The cast from u8 to char is interesting, because char is a four-byte Unicode code point. Obviously 7-bit ASCII works fine but the ISO-8859-1 superset (Latin-1) works here just as well because the 2nd Unicode block represents the rest of the characters exactly (128-255).

However, if the original encoding isn’t iso-8859-1, then nonsense can be generated. The strength of C strings is that any encoding is permitted; the weakness is that the encoding is not well-specified.

Once you have an iterator over chars, it’s trivial to build a Rust string by collecting those chars (here collect needs a type hint.)

let s: String = str_iter(b"hello\0".as_ptr()).collect();

Life Beyond Borrowing

If you look at StrIter, it is a struct that borrows the character data. Because we are using pointers, the struct does not have to track the lifetime of that data, and Rust can’t enforce any lifetime rules. On one hand, this is an opportunity to do things that the borrow checker would otherwise prohibit.

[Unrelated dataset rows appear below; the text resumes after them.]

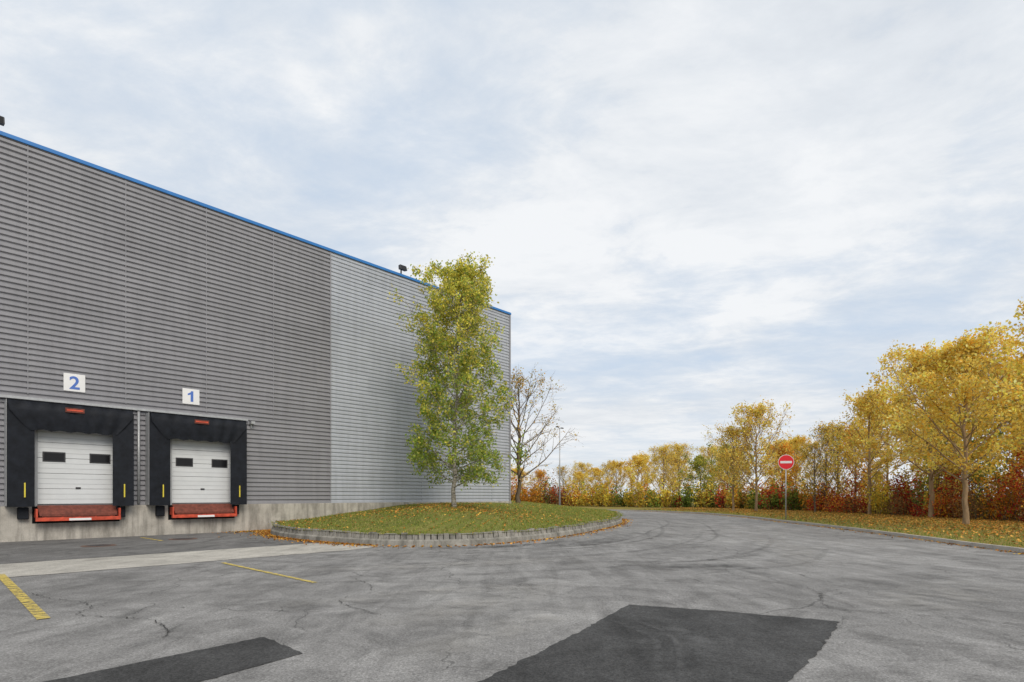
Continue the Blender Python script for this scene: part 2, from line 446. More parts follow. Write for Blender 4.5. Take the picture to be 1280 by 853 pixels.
for pts,w in (([(2.9,12.5),(4.2,12.9),(5.6,12.7)],0.9),([(0.5,17.6),(2.6,19),(4.5,22.4)],1.3),([(-3,16.9),(0,18.0),(2.6,20.6)],0.9)):
    ribbon('rubber_smear',pts,w,M['smear'],z,tm); z+=0.0006
for pts,w in (([(1.25,7.3),(1.55,6.2),(1.15,4.6)],0.12),([(1.5,7.4),(1.78,6.3),(1.4,4.7)],0.09),([(1.7,7.2),(2.05,6.2),(1.75,5.0)],0.3)):
    ribbon('scuff_mark',pts,w,M['scuff'],z,tm); z+=0.0006
dm=empty('pale_dust_marks')
for pts,w in (([(-3.6,8.0),(-1.6,9.2),(0.6,10.2)],0.8),([(-1.8,6.6),(-0.4,8.4),(1.2,10.6)],1.3),([(5.0,7.8),(6.5,8.8),(9,10.5)],1.6),
              ([(-5,12),(-1,13.2),(3,15)],1.2),([(6,12),(8,16),(10.5,26)],1.5),([(-1.2,5.2),(-0.2,6.6),(1.2,8.6)],0.9)):
    ribbon('dust_streak',pts,w,M['dust'],z,dm); z+=0.0006
ck=empty('asphalt_cracks')
def crack(pts,sd,w=0.014):
    random.seed(sd); c=resample(catmull([(x,y,0) for x,y in pts],8),0.05); V=[];F=[]
    for i,p in enumerate(c):
        p=p+Vector((random.gauss(0,0.018),random.gauss(0,0.018),0))
        ww=w*random.uniform(0.15,1.2); V+=[(p.x-ww/2,p.y-ww/2,0.0185),(p.x+ww/2,p.y+ww/2,0.0185)]
    for i in range(len(c)-1): F.append((2*i,2*i+1,2*i+3,2*i+2))
    mesh_obj('crack',V,F,M['crack'],ck)
crack([(-6.4,8.5),(-6.0,8.1),(-5.8,7.6),(-5.2,7.45),(-4.6,7.25),(-4.1,6.75),(-3.85,6.3)],1)
crack([(-9.3,9.0),(-8.2,9.4),(-7.3,8.9),(-6.4,8.5)],9,0.010)
crack([(5.1,9.9),(5.0,9.2),(4.55,8.3),(4.7,7.9),(5.6,7.5),(6.3,7.0),(7.0,6.4)],2,0.018)
crack([(5.1,9.9),(4.5,11.2),(4.9,12.8),(6.8,14.0)],3,0.012)
crack([(7.5,11.5),(9.0,11.2),(10.5,10.6),(12,10.8)],5,0.012)
crack([(4.7,7.9),(3.9,6.8),(3.2,5.9)],6,0.010)
crack([(-3.2,11.2),(-2.4,9.8),(-2.6,8.6),(-1.6,7.4)],8,0.010)
for s,o in ((1.9,4.3),(4.7,3.2)):
    c=W(s,o); e=empty('drain_cover',(c.x,c.y,0.013),TH)
    mb=MB(); mb.tube([(0,0,0),(0,0,0.006)],[0.48,0.46],24); mb.obj('frame',M['iron'],e)
    mb=MB(); mb.tube([(0,0,0.007),(0,0,0.012)],[0.34,0.33],24); mb.obj('lid',M['darkmetal'],e)

# ------------------------------------------------------------ right verge with kerb
V=[];F=[]
offs=[0,0.6,2,4,7,11,16,30,80]
def verge_z(o): return 0.125+0.10*min(1,o/9)
nr=[]
for i,p in enumerate(rc):
    d=(rc[min(i+1,len(rc)-1)]-rc[max(i-1,0)]).normalized(); nr.append(Vector((d.y,-d.x,0)))
for i,p in enumerate(rc):
    for o in offs:
        q=p+nr[i]*(o+0.14); V.append((q.x,q.y,verge_z(o)))
k=len(offs)
for i in range(len(rc)-1):
    for j in range(k-1): F.append((i*k+j,i*k+j+1,(i+1)*k+j+1,(i+1)*k+j))
mesh_obj('grass_verge',V,F,M['vgrass'],None,True)
mb=MB(); kp=resample(rc,1.0)
for a,b in zip(kp[:-1],kp[1:]):
    if a.y<-12: continue
    d=(b-a).normalized(); q=Vector((d.y,-d.x,0)); a2=a+d*0.01; b2=b-d*0.006; h=0.13+random.uniform(-.006,.006)
    bb=len(mb.v)
    for pt,zz in ((a2,0),(b2,0),(b2+q*.16,0),(a2+q*.16,0),(a2+q*.02,h),(b2+q*.02,h),(b2+q*.16,h),(a2+q*.16,h)): mb.v.append((pt.x,pt.y,zz))
    mb.f+=[(bb,bb+3,bb+2,bb+1),(bb+4,bb+5,bb+6,bb+7),(bb,bb+1,bb+5,bb+4),(bb+1,bb+2,bb+6,bb+5),(bb+2,bb+3,bb+7,bb+6),(bb+3,bb,bb+4,bb+7)]
mb.obj('road_kerb',M['kerb2'],None)

# ------------------------------------------------------------ planted island (mound)
isl=[(-11.15,26.75),(-9.9,23.6),(-8.6,21.7),(-6.7,19.9),(-4.06,18.2),(-2.03,18.1),(0,19.5),(1.88,22.2),(3.64,25.9),(5.7,31.2),(7.0,36.7),(8.1,45),(7.6,53),(4.0,58.5),(-3,61.5),(-12,62.5)]
ic=catmull([(x,y,0) for x,y in isl],8)
seg=np.array([(p.x,p.y) for p in resample(ic,0.25)])
def mound_z(x,y):
    x=np.atleast_1d(x); y=np.atleast_1d(y); out=np.empty(len(x))
    for i in range(0,len(x),2000):
        dx=x[i:i+2000,None]-seg[None,:,0]; dy=y[i:i+2000,None]-seg[None,:,1]
        d=np.sqrt((dx*dx+dy*dy).min(axis=1)); t=np.clip(d/8.5,0,1); t=t*t*(3-2*t)*0.45+t*0.55
        out[i:i+2000]=0.36+0.80*t
    return out+0.03*np.sin(x*1.3)*np.cos(y*1.1)
C=np.array([0.0,36.0]); 
outer=[(p.x,p.y) for p in resample(ic,0.6)]+[(-12,55),(-12,45),(-12,38),(-12,32),(-11.6,28.5)]
outer=np.array(outer); rings=26; no=len(outer)
P=[]
for r in range(1,rings+1):
    t=r/rings; P.append(C+(outer-C)*t)
P=np.concatenate(P); Z=mound_z(P[:,0],P[:,1])
V=[(C[0],C[1],float(mound_z(C[0],C[1])[0]))]+[(float(a),float(b),float(c)) for (a,b),c in zip(P,Z)]
F=[(0,1+i,1+(i+1)%no) for i in range(no)]
for r in range(rings-1):
    for i in range(no):
        j=(i+1)%no; F.append((1+r*no+i,1+(r+1)*no+i,1+(r+1)*no+j,1+r*no+j))
mesh_obj('grass_island',V,F,M['grass'],None,True)
mb=MB(); bp=resample(ic,0.20); random.seed(5)
for a,b in zip(bp[:-1],bp[1:]):
    d=(b-a).normalized(); q=Vector((-d.y,d.x,0))
    jo=random.uniform(-.018,.018); h=0.40+random.uniform(-.03,.025)
    a2=a+d*random.uniform(.008,.02); b2=b-d*random.uniform(.008,.02); bb=len(mb.v)
    for pt,zz in ((a2+q*(.0+jo),0.2),(b2+q*(.0+jo),0.2),(b2+q*.2,0.2),(a2+q*.2,0.2),(a2+q*(.03+jo),h),(b2+q*(.03+jo),h),(b2+q*.18,h),(a2+q*.18,h)): mb.v.append((pt.x,pt.y,zz))
    mb.f+=[(bb,bb+3,bb+2,bb+1),(bb+4,bb+5,bb+6,bb+7),(bb,bb+1,bb+5,bb+4),(bb+1,bb+2,bb+6,bb+5),(bb+2,bb+3,bb+7,bb+6),(bb+3,bb,bb+4,bb+7)]
ie=empty('island_kerb')
mb.obj('edging_blocks',M['curb'],ie)
V=[];F=[]; pc=resample(ic,0.5)
for i,p in enumerate(pc):
    d=(pc[min(i+1,len(pc)-1)]-pc[max(i-1,0)]).normalized(); q=Vector((-d.y,d.x,0))
    for o,zz in ((-0.10,0.0),(-0.08,0.17),(-0.03,0.215),(0.22,0.215)): V.append((p.x+q.x*o,p.y+q.y*o,zz))
for i in range(len(pc)-1):
    for j in range(3): F.append((i*4+j,(i+1)*4+j,(i+1)*4+j+1,i*4+j+1))
mesh_obj('plinth',V,F,M['curb'],ie)

# ------------------------------------------------------------ warehouse
wh=empty('warehouse',P0,TH)
TOP=14.0; S0=-32; S1=26.13; SB=12.53; BASE=1.24
def cladding(name,s0,s1,mat,depth=0.055,per=0.2):
    prof=[]; z=BASE
    while z<TOP-0.01:
        for dz,y in ((0,-depth),(0.10,-depth),(0.122,0.0),(0.165,0.0)):
            if z+dz<TOP: prof.append((y,z+dz))
        z+=per
    prof.append((-depth,TOP))
    V=[];F=[]
    for y,zz in prof: V+=[(s0,y,zz),(s1,y,zz)]
    for i in range(len(prof)-1): F.append((2*i,2*i+1,2*i+3,2*i+2))
    return mesh_obj(name,V,F,mat,wh)
cladding('dark_cladding',S0,SB,M['clad_dark'],0.064)
cladding('light_cladding',SB+0.03,S1,M['clad_light'],0.045)
MB().box(S0,S1-0.02,0.02,38,0,TOP-0.05).obj('shell',M['clad_dark'],wh)
MB().box(SB-0.01,SB+0.04,-0.068,-0.004,BASE,TOP-0.02).obj('joint_cover',M['clad_dark'],wh)
mb=MB(); s=SB-2.95
while s>S0:
    mb.box(s-0.012,s+0.012,-0.0665,-0.003,5.2,TOP-0.02); s-=2.95
mb.obj('sheet_laps',M['clad_dark'],wh)
mb=MB(); s=SB+2.95*2
while s<S1-1:
    mb.box(s-0.012,s+0.012,-0.0475,-0.003,BASE+.02,TOP-0.02); s+=5.9
mb.obj('sheet_laps_light',M['clad_light'],wh)
MB().box(S1-0.10,S1+0.03,-0.08,0.12,BASE,TOP-0.01).obj('corner_trim',M['clad_dark'],wh)
MB().box(S0,S1+0.05,-0.11,0.4,TOP,TOP+0.14).obj('blue_parapet_trim',M['blue'],wh,bevel=0.01)
MB().box(S0+.1,S1-.1,0.4,37.9,TOP-.05,TOP+.02).obj('roof',M['roof'],wh)
MB().box(S0,S1,-0.16,0.01,-0.1,BASE-0.005).obj('concrete_base',M['concrete'],wh,bevel=0.015)
MB().box(-12,8.35,-0.20,-0.07,5.02,5.07).box(-12,8.35,-0.20,-0.17,4.98,5.02).obj('drip_flashing',M['galv'],wh)
MB().box(8.45,8.62,-0.3,-0.07,4.86,4.98).box(8.5,8.56,-0.12,-0.07,4.7,4.86).obj('wall_lamp',M['galv'],wh)
mb=MB(); mb.tube([(4.1,-0.12,1.3),(4.1,-0.12,4.98)],[0.05,0.05],10); mb.obj('downpipe',M['galv'],wh,True)
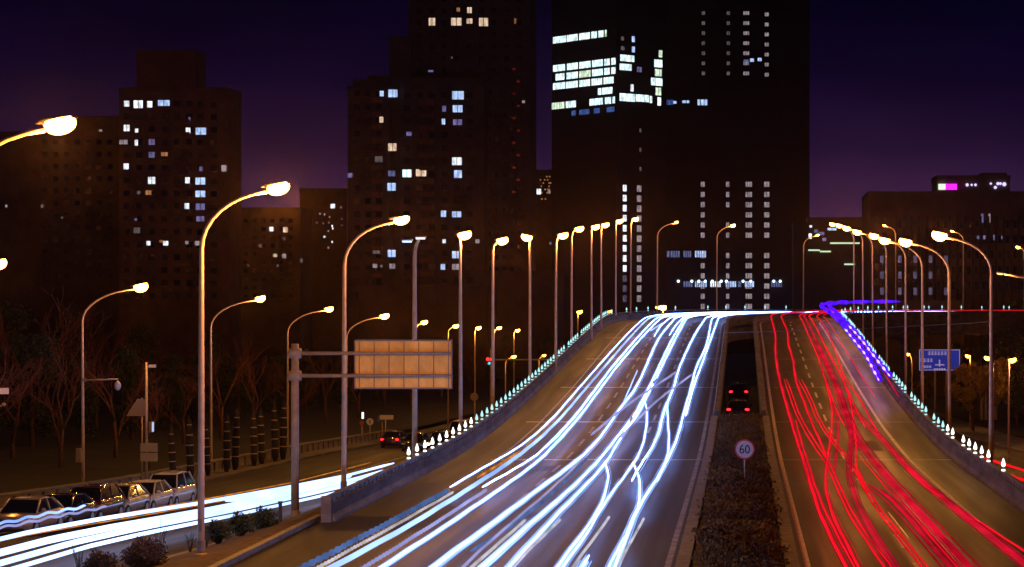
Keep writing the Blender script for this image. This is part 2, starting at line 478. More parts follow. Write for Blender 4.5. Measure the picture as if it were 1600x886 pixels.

But on the other hand, doing too much unsafe coding like this is defeating the purpose of Rust, which is to guarantee memory safety automatically. unsafe really means that it is up to you to make that guarantee. People underestimate how hard it is to make that analysis, so generally we keep use of unsafe as restricted as possible.

So StrIter is just a demonstration, not good coding practice. It is doing the flying trapezee without a safety net for no particular benefit.

The risk/benefit makes more sense if unsafe is used to efficiently implement low-level data structures.

My advice (again, not so usual) is to implement double-linked lists and trees using the unsafe subset, to get a feeling for the syntactical differences without having to immediately hit the conceptual wall of doing it safely.

It is no secret that the Rust standard library uses unsafe liberally. Some think this demonstrates that the Rust memory model is insufficient, but Rust is pragmatic: if a little unsafe helps, in a few well-audited places, then fine. Homeopathic use, not wholesale.